When the war was over, with more than 600,000 soldiers killed, Sandy embarked for his hometown of Tipton County, intent on keeping his promise to see his mother.
“When Mama saw me, she nearly feinted,” Sandy said. They had not seen each other in 15 years.
After the war, Sandy worked as a sharecropper. Later, he met Emma West Moore, they fell in love and married. Their first child, William, was born Feb. 3, 1870, the same day Congress ratified the 15th Amendment, which granted African-Americans the right to vote, though it would take a century for the act to become effective.
Cheryl said she woke from her dream in a cold sweat. Her computer was glowing in the dark, and emblazoned on the screen was an 1889 newspaper obituary. “Sandy Wills, dead at 50. Former slave from Tipton County, Tennessee, brave soldier of the Civil War, loving husband to Emma Wills, and father of nine.”
Sandy Wills hadn’t just freed himself and his family tree, but his service in the Union Army helped liberate millions of African-Americans who were enslaved in this country. She knew what she had to do.
“I turned on the light and began typing the first chapter of ‘Die Free: A Heroic Family Tale,’ a book about my family history,” she wrote. “My Mom, brothers and sisters were thrilled to finally know more about my father’s relatives [her father Clarence was killed in a motorcycle accident when he 38 when Cheryl was 13] even though our last name came from a slave master.”
She began travelling all over the world telling Sandy’s story, even addressing august bodies of dignitaries at the United Nations. “Now Sandy Wills can rest in peace, knowing that his story is an inspiration around the world,” she wrote.
Sandy’s bravery was typical of many of former slaves who volunteered to fight against the Confederacy. Noted historian James M McPherson, in his book “The Negro’s Civil War,” recounts a young Black man and former slave from Tennessee who, like Sandy, performed heroically in a major battle. “I was in the Battle of Nashville when we whipped old Hood [General John Bell Hood]. I went to see my mistress on my furlough, and she was glad to see me. She said, ‘You remember when you were sick and I had to bring you in the house and nurse you?’ and I told her, ‘Yes’m, I remember.’ And she said, ‘And now you are fighting me!’ I said, ‘No’m, I ain’t fighting you, I’m fighting to get free.’”
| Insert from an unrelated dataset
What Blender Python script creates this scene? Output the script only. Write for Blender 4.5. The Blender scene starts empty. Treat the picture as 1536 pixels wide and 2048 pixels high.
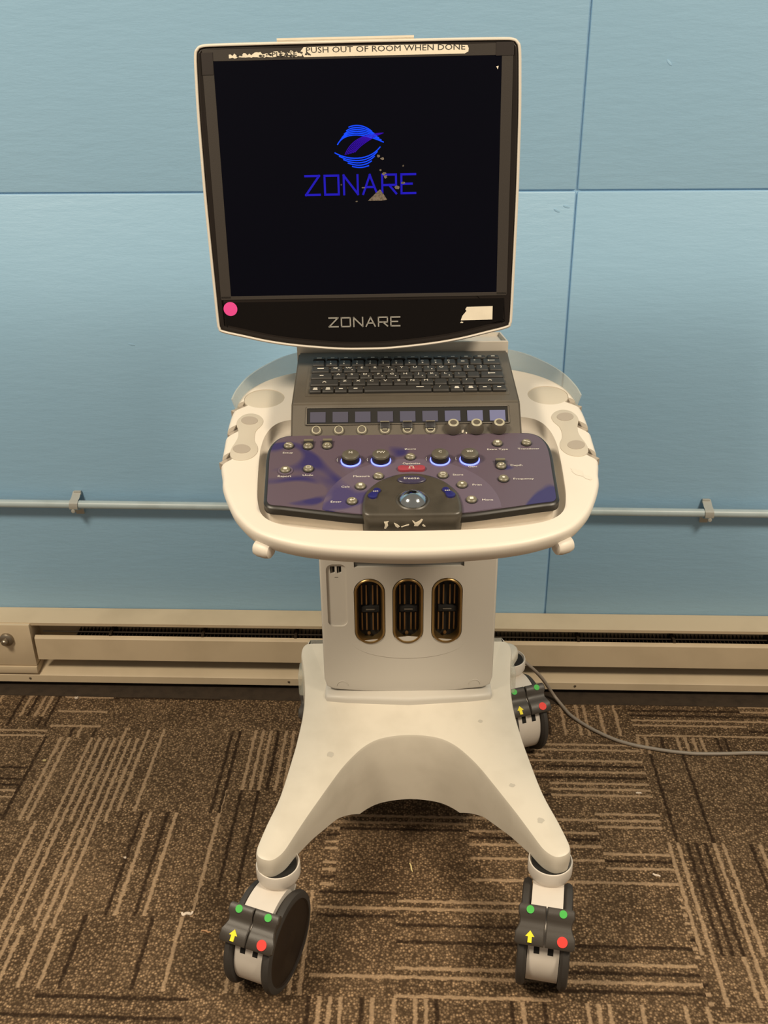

This young man returned from battle to see his former mistress. Sandy wanted to see his mother, but the two soldiers had a similarly mission—to be free.
Tracking Sandy’s liberation also delivered a measure of freedom to Cheryl. One of the revelations she uncovered during her research occurred at the National Archives. “I couldn’t peel my eyes away from the reprinted original,” she said upon viewing an important document about Sandy’s condition. “‘Occupation: slave.’ Really?” she asked herself. “Was slavery really a means of earning a living? Honestly?! Slavery is not an activity in which a person is engaged; that would be an occupation.
“Slavery is not a profession,” she added. “To add insult to injury, in the ‘remarks’ section of the form, [the officer] added, ‘owned by Edmund Wills, Haywood Co. Tenn.’ As if to say, if the war is lost and the Confederacy wins, these slaves should be legally returned to Edmund Wills.”
But the Confederacy did not win, and Sandy went home in victory and to find his mother, marry and raise a family that Cheryl has gloriously enshrined.
The photo accompanying the article is from an illustration by Randell Pearson as depicted in “The Emancipation of Grandpa Sandy Wills” (Lightswitch Learning, 2015).